[oe] [PATCH 1/3] gitkpkgv: Ensure files are closed

Richard Purdie richard.purdie at linuxfoundation.org
Tue Jun 7 13:49:42 UTC 2016


On Tue, 2016-06-07 at 11:02 +0200, Mike Looijmans wrote:
> Looks like regression in Python itself?
> 
> In both Python 2 and 3, the file is closed properly if the file
> object is not 
> being stored:
> 
>  >>> import os
>  >>> os.listdir('/proc/self/fd')
> ['0', '1', '2', '3']
>  >>> l=open('/proc/self/stat').readline()
>  >>> os.listdir('/proc/self/fd')
> ['0', '1', '2', '3']
>  >>> f=open('/proc/self/stat')
>  >>> os.listdir('/proc/self/fd')
> ['0', '1', '2', '3', '4']
>  >>>
> 
> 
> (file descriptor "3" is the one being used to read the /proc/self/fd 
> directory, "4" is the one used for reading the stat file)
> 
> The "with" construction should not be needed here. Something else is
> causing 
> this (e.g. nested function definition or exception handler?).

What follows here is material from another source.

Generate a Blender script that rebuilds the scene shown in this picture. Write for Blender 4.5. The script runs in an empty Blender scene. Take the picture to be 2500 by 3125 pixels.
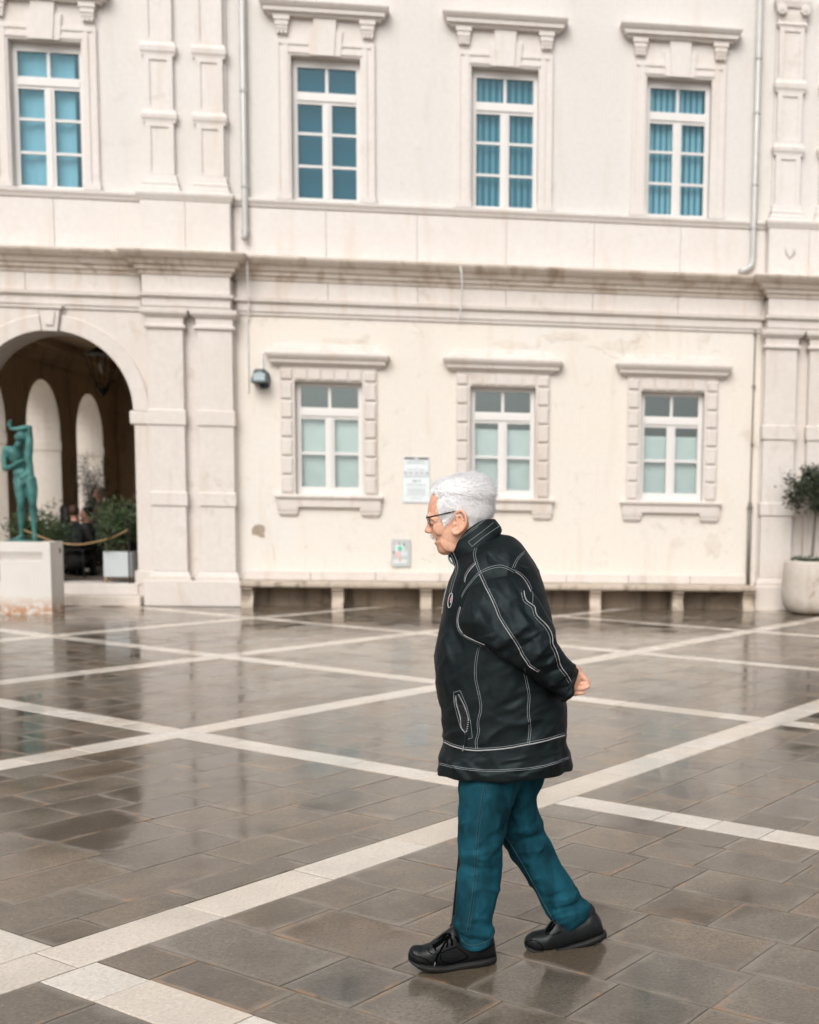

$ python2 -Wdefault -c "open('/bin/bash')"
$ python3 -Wdefault -c "open('/bin/bash')"
-c:1: ResourceWarning: unclosed file <_io.TextIOWrapper name='/bin/bash' mode='r' encoding='UTF-8'>

Admittedly its not an out the box warning but it is one that seems to
be enabled under bitbake. Details in:

https://bugs.python.org/issue10093

but the gist of the issue is that relying on the garbage collector to
close files is a cpython'ism and other implementations of python may
not do this.

So whilst "with" might not be strictly required, it is recommended.